While in Berlin, Magda visited Displaced Person camps and got to know some of the persons whose lives had been uprooted. In spring 1949, Magda participated in an exchange program and traveled to the newly formed State of Israel. Among the classes she took at the Hebrew University was a philosophy course with Martin Buber, who had left Nazi Germany in 1938 for Jerusalem.

Starting in the mid-1960s, Bryn Mawr alumnae/i would hold an annual three-day used book sale in Harvard's substantial Memorial Hall. In 1971, using the proceeds of these sales, they founded the Bryn Mawr Bookstore on Huron Avenue in Cambridge, Mass. The venture was so successful that they were soon able to purchase the building, and the bookstore remains in business 49 years later. Magda was one of the founders, managed the store for years, and continued to consult on their rare German items into her 90s.

Following the death of her first husband, Robert Buka, Magda became an instructor at MIT, where she taught French and German language and literature. There she met her late husband, Laszlo Tisza, an esteemed professor of physics and a Jewish refugee who had escaped to the U.S. from Hungary. After Magda remarried, she retired from teaching and, drawing on the expertise she acquired at the Bryn Mawr Bookstore, became a book dealer in her own right, specializing in German literature. Her stepfather, Richard von Mises, was a serious collector of Rainer Maria Rilke and shared with her the catalogs of rare books that arrived at their house. Magda Tisza Rare Books attested to her love of German literature and culture. She was never vengeful towards the Germans. As she said, she continues to value this culture that had long accepted Jews before one faction rejected them. She has a longer sense of history that transcends the experience of the 1930s.

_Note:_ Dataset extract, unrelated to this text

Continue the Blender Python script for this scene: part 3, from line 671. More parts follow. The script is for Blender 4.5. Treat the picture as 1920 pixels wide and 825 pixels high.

What has Bryn Mawr meant for Magda?

Bryn Mawr College changed Magda’s life. It provided Hilda Geiringer and her daughter with a safe place to live in the U.S. when their lives in Europe were in peril. It gave Magda an excellent free education. Her multilingual skills enabled her to live a life filled with historic, transnational experiences, including assisting at the Nuremberg trials and working in the Allied Powers administration in postwar Berlin. The editors of Albert Einstein’s collected papers asked her to translate his earliest letters because she could read his gothic handwriting fluently. Magda said that the role languages played in her life was “enormous”: “I always thought the knowledge of foreign languages was very important. It was a vital aspect of my life.” In addition to German, French, and English, she learned some Turkish, Hebrew, and Spanish in the course of her life, but she remarked that “For myself, it was a very bad experience to be in each case exposed to the next language before I could speak the current one well.” Bryn Mawr was also a place where Magda made lifelong friends, and she returned to campus for her 40th reunion. When the Bryn Mawr Bulletin arrives, she reads it carefully. At 98, she still has vivid memories of her College days: “Those were happy years in my life!”

Author's Note: I am deeply saddened to learn that Magda passed away on Oct. 12, 2020, just before this article was published. I am grateful to Magda for the phone interview on Sunday, Sept. 20, 2020, and to her son, Steve Buka, for facilitating the conversation. Magda’s answers have been edited for succinctness.